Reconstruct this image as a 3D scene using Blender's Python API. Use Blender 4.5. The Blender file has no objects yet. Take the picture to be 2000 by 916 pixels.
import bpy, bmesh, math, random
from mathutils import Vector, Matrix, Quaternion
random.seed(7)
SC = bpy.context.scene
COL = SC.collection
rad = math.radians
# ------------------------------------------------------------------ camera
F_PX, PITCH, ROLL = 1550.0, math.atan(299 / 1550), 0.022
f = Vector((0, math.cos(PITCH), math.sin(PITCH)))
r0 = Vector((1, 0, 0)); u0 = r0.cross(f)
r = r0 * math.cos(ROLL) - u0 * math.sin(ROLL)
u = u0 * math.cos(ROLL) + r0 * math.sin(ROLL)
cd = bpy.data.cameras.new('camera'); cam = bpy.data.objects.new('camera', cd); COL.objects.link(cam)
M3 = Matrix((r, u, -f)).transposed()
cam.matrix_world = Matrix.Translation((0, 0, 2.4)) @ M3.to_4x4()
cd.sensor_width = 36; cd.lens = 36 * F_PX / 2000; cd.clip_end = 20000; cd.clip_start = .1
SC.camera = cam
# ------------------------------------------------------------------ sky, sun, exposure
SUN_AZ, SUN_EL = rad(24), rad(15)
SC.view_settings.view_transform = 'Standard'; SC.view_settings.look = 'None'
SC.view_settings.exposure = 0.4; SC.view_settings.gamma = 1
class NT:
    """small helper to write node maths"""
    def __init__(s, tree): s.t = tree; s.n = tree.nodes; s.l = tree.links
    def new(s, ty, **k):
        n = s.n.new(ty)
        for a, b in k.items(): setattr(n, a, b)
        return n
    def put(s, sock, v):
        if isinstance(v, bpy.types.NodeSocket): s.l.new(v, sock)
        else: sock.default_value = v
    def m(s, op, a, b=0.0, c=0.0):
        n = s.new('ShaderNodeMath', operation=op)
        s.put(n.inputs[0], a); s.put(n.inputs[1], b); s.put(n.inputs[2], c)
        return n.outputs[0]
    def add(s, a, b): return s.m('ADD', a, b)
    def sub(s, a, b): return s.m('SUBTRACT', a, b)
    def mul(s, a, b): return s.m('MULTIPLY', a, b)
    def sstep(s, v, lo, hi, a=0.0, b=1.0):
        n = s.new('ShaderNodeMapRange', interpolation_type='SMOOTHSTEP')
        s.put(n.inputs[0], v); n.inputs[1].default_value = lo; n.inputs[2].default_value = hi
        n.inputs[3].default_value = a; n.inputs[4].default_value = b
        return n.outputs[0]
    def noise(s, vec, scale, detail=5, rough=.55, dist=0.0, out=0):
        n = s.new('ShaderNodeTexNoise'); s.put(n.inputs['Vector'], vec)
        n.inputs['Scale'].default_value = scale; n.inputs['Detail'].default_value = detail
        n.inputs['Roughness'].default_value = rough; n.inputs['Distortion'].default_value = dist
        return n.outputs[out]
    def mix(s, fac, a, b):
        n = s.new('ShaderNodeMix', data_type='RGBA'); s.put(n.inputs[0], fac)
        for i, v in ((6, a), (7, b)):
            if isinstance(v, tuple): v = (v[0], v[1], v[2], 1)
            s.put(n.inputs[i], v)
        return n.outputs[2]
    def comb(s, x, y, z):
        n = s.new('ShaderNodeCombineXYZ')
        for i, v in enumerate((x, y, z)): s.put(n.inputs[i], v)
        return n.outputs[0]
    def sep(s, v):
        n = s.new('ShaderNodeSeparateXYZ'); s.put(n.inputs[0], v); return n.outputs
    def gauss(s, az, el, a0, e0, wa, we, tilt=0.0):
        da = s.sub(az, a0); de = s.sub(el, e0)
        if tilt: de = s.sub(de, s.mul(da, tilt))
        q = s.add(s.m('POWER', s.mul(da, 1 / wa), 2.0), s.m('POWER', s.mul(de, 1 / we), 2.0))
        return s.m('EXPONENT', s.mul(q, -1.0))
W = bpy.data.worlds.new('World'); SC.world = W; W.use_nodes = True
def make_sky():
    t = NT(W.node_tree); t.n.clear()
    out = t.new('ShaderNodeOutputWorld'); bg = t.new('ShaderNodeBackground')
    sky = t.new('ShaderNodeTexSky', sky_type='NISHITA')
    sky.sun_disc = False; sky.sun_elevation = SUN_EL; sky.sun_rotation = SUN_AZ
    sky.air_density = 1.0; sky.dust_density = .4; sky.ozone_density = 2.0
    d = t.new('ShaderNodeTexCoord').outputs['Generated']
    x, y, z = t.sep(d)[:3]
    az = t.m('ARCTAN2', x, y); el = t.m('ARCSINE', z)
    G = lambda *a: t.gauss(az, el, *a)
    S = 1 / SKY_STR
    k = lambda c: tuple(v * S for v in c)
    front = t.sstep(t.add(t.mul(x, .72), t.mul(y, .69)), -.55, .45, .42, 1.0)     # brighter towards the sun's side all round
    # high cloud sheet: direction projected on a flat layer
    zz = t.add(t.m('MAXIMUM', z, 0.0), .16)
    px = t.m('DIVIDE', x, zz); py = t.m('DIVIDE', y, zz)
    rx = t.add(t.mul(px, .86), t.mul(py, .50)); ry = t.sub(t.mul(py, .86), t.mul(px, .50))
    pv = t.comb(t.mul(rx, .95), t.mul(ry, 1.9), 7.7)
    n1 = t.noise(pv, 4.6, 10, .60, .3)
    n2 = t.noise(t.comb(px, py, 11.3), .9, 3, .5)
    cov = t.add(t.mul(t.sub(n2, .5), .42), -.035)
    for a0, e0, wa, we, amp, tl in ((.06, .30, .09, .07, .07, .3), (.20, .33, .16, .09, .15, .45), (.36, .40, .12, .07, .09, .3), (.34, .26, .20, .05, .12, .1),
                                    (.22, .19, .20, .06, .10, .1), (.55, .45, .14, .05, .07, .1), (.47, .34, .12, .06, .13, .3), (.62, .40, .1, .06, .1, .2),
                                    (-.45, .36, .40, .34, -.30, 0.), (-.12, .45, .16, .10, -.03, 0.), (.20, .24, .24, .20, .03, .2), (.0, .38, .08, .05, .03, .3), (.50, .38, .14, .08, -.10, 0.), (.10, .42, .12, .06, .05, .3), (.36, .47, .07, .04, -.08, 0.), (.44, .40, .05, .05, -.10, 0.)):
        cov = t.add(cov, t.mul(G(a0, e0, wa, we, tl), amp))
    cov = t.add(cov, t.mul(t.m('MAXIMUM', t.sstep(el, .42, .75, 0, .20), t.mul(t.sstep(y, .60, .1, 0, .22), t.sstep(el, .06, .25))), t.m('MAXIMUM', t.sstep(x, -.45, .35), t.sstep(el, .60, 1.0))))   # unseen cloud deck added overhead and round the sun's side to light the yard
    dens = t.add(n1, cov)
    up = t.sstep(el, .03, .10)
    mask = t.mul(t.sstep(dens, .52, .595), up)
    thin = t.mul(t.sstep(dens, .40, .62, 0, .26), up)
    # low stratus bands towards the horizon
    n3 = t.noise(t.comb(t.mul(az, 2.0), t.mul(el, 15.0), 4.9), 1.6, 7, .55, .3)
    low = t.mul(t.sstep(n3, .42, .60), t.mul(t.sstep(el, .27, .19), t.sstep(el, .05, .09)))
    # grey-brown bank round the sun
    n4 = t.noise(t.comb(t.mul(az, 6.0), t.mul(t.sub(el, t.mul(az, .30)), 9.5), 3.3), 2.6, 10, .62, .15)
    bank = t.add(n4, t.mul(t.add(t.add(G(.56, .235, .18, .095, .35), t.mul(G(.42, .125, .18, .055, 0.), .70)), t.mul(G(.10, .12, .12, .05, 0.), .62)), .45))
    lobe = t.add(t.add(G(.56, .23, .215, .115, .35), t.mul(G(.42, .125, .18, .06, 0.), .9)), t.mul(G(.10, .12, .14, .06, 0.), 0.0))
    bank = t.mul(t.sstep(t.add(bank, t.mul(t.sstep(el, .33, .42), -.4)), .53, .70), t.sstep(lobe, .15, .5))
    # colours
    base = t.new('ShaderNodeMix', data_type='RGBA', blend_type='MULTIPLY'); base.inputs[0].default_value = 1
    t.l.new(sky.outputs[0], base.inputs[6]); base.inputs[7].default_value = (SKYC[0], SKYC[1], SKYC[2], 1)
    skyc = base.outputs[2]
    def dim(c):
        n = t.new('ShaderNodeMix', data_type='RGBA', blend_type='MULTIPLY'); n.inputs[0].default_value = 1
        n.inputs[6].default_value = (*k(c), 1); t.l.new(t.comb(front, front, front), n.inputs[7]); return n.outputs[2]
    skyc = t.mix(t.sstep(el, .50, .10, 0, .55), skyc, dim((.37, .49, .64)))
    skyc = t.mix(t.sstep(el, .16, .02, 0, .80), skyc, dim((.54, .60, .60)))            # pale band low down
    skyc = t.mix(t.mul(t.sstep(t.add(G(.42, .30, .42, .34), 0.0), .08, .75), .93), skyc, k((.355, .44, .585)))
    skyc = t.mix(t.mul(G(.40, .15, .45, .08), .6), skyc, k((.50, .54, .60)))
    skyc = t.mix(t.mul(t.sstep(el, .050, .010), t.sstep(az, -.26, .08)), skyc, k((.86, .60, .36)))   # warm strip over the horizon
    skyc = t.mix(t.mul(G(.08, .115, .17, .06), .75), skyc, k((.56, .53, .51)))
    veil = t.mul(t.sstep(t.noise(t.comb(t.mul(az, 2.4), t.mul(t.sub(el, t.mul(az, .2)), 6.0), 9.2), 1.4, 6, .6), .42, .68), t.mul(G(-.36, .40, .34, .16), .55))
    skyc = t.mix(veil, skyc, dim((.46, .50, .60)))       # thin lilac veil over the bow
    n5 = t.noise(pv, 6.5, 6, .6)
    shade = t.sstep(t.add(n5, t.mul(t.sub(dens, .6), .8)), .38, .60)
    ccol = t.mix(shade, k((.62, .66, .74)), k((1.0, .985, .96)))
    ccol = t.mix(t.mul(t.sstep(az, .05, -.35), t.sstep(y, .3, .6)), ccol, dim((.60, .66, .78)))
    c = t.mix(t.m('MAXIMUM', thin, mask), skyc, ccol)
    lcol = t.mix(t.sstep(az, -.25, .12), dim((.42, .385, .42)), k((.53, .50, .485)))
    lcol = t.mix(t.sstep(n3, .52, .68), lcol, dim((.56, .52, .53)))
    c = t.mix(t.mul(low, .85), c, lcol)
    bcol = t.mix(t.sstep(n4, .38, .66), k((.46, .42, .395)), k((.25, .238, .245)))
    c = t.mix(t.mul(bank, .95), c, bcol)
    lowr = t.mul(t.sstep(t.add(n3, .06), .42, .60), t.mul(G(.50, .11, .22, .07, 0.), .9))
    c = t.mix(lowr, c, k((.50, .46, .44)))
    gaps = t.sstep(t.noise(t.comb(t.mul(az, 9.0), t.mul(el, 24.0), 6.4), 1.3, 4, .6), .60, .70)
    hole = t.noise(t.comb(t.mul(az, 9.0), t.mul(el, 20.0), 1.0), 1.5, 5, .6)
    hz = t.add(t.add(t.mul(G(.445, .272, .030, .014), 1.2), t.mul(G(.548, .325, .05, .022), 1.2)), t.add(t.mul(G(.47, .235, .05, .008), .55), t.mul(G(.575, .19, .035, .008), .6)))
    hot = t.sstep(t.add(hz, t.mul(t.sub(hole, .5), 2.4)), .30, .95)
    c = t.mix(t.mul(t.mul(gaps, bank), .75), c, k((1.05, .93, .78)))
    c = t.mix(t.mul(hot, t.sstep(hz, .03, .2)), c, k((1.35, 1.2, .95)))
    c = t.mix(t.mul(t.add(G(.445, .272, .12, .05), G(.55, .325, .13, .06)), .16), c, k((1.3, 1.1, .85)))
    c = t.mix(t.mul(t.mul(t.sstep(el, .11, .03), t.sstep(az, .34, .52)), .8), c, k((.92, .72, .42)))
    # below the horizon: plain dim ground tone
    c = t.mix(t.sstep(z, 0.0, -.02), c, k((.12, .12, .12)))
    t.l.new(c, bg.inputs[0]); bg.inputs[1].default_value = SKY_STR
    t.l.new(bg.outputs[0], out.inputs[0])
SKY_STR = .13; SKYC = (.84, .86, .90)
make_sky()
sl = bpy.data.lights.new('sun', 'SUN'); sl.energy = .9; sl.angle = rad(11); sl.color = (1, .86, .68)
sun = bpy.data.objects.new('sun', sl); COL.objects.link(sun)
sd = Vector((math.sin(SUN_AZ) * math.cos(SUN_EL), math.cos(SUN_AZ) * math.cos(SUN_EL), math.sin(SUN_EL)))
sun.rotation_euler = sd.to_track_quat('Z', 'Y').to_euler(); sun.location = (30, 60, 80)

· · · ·

_Exercise_
Extract, from the listing above, every line where the string "scene" occurs.

_Written answer_
Reconstruct this image as a 3D scene using Blender's Python API. Use Blender 4.5. The Blender file has no objects yet. Take the picture to be 2000 by 916 pixels.
SC = bpy.context.scene